Fantasy fest Sitges, flooded by submissions, has split its main section into two: Sitges 43 and Panorama, which are both competitive.

Nestled along the Mediterranean, 30 minutes south of Barcelona, Europe’s largest geekathon has seen no growth in budget: It’s still at $3.3 million, after two sponsors dropped the fest and were replaced by utility Gas Natural Fenosa and Sony Spain.

But fantasy and genre pic production is booming, says fest director Angel Sala.

Filmmakers from emerging cinema cultures are exploring genre films: “The Silent House,” from Uruguay’s Gustavo Hernandez, plays Sitges 43. Elsewhere in Latin America, such as Mexico and Argentina, genre production is getting stronger. Jorge Michel Grau’s “We Are What We Are” also screens in Sitges 43.

Compared to the 1990s, when Sitges served as a launchpad for big studio releases, the majors’ presence is relatively low.

That’s not just a reflection on Sitges, says Sala.

“The studios are increasingly reluctant to bow at fests. I’m not criticizing it. But it’s a fact,” says Sala, attributing that reluctance to a fear of piracy.

Also, at Sitges, as at other festivals, local critics’ opinions carry much more weight than during the rest of the year.

Spanish movies, often from Catalonia, have taken up much of the space vacated by the studios.

Along with two big-league thrillers, “Julia’s Eyes” and “Agnosia,” the Spanish armada includes Roman Parrado’s arty chiller “14 Days With Victor”; Miguel Angel Vivas’ horror thriller “Kidnapped,” by the producers of hit “Cell 211,” Vaca Films; and Danny Glover-Robert Englund starrer “I Want to Be a Soldier,” helmed by Christian Molina.

Another Spanish helmer, Luis Berdejo, made his feature film debut with supernatural thriller “The New Daughter,” which also plays Sitges. Kevin Costner stars.

Supported by a strong Catalan following and worldwide by fanboys, the idyllic Mediterranean event is opening up as a place of discovery for little-known gems.
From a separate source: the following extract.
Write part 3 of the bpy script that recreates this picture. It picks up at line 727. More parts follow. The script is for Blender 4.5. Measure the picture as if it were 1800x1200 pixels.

Other local indie-style productions include Sergio Caballero’s “Finisterrae,” Juan Cavestany’s “Dispongo de barcos” and “Lo mejor de la vida es no estar muerto,” made by a film collective.

According to its organization, Sitges was Spain’s most Googled fest last year.


Brazil is looking to spark international co-productions.

“When we started, only a handful of Brazilian companies or producers (put together) international co-productions,” says Cinema do Brasil director general Andre Sturm. “Now the number’s climbing fast.”

Italy is also looking to increase co-productions, in part to lessen exposure to volatile local financing, but also to reclaim its place on the European stage.

Both countries feature prominently at the Brazil-Catalonia-Italy Co-Production Meeting on Oct. 14 at Sitges.

“100% Catalan films have sometimes been highly successful. But many Catalan co-productions have played at Toronto, Venice, Cannes. They slot us into a global market,” says Angela Bosch, director of regional agency Catalan Films & TV.

Some 23 Catalan production houses, including Zentropa, Imira, Zip, Benece and Cromosoma, are expected to attend the meet. Italian participants include Dania Film, Classic and Sintra.

Co-organized with Brazil’s Cinema do Brasil and Italy’s Cinecitta Luce-Filmitalia, the meeting sees growth on multiple fronts.

Italian and Brazilian delegations will field some 15-20 execs. Three or four distributors will be invited from both countries, says Bosch. As of mid-September, Brazil’s California Filmes and Italy’s Bolero and Moviemax had signed up.

Italy and Brazil will each have a festival presence: Joao Daniel Tikhomiroff’s “Besouro” and Giuseppe Capotondi’s “La doppia ora” both play out of competition.